Расширенный
поиск

Открытый архив » Фонды » Фонд Т.И. Заславской-М.И. Черемисиной » Коллекции фонда Т.И. Заславской-М.И. Черемисиной » Семейная переписка » Переписка 1950 года » Письмо

Письмо

Дата: 1950-07-06
Описание документа: Татьяна делится с Михаилом сочувствием к Майе, которая переживает любовную драму. Рассказывает о своём выпускном вечере, где было очень тепло и душевно. Пересказывает некоторые разговоры с разными людьми. Нет окончания письма.
 

Z2 742_089

Z2 742_090

Z2 742_091

Z2 742_092
Текст документа:

50/VII(6) № 21

Здравствуй Миша!

Пишу тебе в тяжелую минуту, – тяжелую буквально во всех отношениях. Вот уже совсем ночь, а Майка как начала реветь в начале вечера, так все не останавливается, то всхлипывает тихо, то в голос плачет, надрывая душу. Я сама близка к тому, чтобы расплакаться, п.ч. утешить её мне нечем. Она плачет о своем Артеменкове, что он не пишет, не думает, не любит. Но как тут утешишь, если это правда, если он действительно не любит?

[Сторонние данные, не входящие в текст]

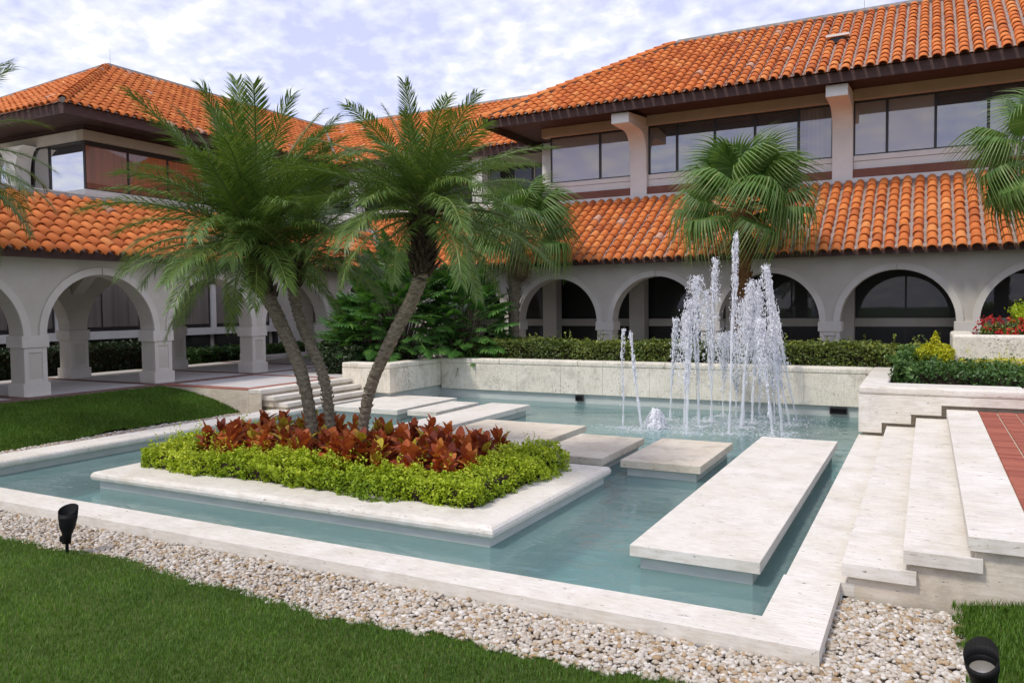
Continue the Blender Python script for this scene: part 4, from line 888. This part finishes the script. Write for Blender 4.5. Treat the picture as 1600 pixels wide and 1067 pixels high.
fan_palm('fan palm with a pale dry neck, half hidden by the right-leaning date palm', [(-9.70, 14.4, 0.4), (-9.68, 14.4, 2.0), (-9.62, 14.4, 3.2), (-9.50, 14.4, 4.1)], 0.14, 0.19, 30, 4, 1.0, TRUNK, 14, (-18, 78))
fan_palm('fan palm cut off by the right edge of the picture', [(2.75, 13.2, 0.7), (2.75, 13.2, 3.0), (2.62, 13.2, 5.0)], 0.2, 0.24, 24, 6, 0.92, TRUNKR, 2, (-50, 80))

# ------------------------------------------------------------------ split-leaf bush in the corner
def split_leaf(L, seed):
    r = random.Random(seed); V, F = tube([(0, 0, 0), (L*0.5, 0, 0.05*L), (L*0.9, 0, 0.0)], [0.014, 0.011, 0.008], 4, False); V = [tuple(v) for v in V]; tv = [0.9]*len(V); F = [tuple(f) for f in F]
    B = L*0.85; nl = 9
    for i in range(nl):
        t = i/(nl-1); p = np.array((L*0.62+B*t*0.85, 0, -0.16*B*t*t)); ln = B*(0.56-0.34*t)*(0.75 if i == 0 else 1)
        for sd in (-1, 1):
            a = rad(100-78*t+r.uniform(-6, 6)); v = np.array((math.cos(a), sd*math.sin(a), -0.22)); v /= np.linalg.norm(v); tn = np.array((-v[1], v[0], 0)); tn /= np.linalg.norm(tn); w_ = ln*0.135; b0 = len(V); tt = min(1, max(0, r.gauss(.5, .15)))
            V += [tuple(p-tn*w_*0.9), tuple(p+tn*w_*0.9), tuple(p+v*ln*0.6+tn*w_*1.1), tuple(p+v*ln*0.6-tn*w_*1.1), tuple(p+v*ln+np.array((0, 0, -0.12*ln)))]; tv += [tt]*5
            F += [(b0, b0+1, b0+2, b0+3), (b0+3, b0+2, b0+4)]
    p0 = len(V)
    for i in range(7):
        t = i/6; V += [(L*0.60+B*t*0.95, -B*0.075*(1-t*0.8), -0.16*B*t*t+0.004), (L*0.60+B*t*0.95, B*0.075*(1-t*0.8), -0.16*B*t*t+0.004)]; tv += [0.5]*2
        if i: F.append((p0+2*i-2, p0+2*i-1, p0+2*i+1, p0+2*i))
    me_ = D.meshes.new('leaf'); me_.from_pydata(V, [], [tuple(int(i_) for i_ in f) for f in F]); at = me_.attributes.new('tint', 'FLOAT', 'POINT'); at.data.foreach_set('value', np.array(tv, np.float32)); me_.materials.append(PHIL); me_.update(); return me_
SLF = [split_leaf(0.62, s_) for s_ in range(4)]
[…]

Это горе излечится только временем, но именно поэтому, вдвойне мучительно слышать эти рыдания, смотреть, как она ломает руки… Просто сил нету, но что можно сделать? И это ведь бывает так нередко! Единственное, что утешает – это уверенность, что самое мое присутствие и немногие слова успокаивают её немного.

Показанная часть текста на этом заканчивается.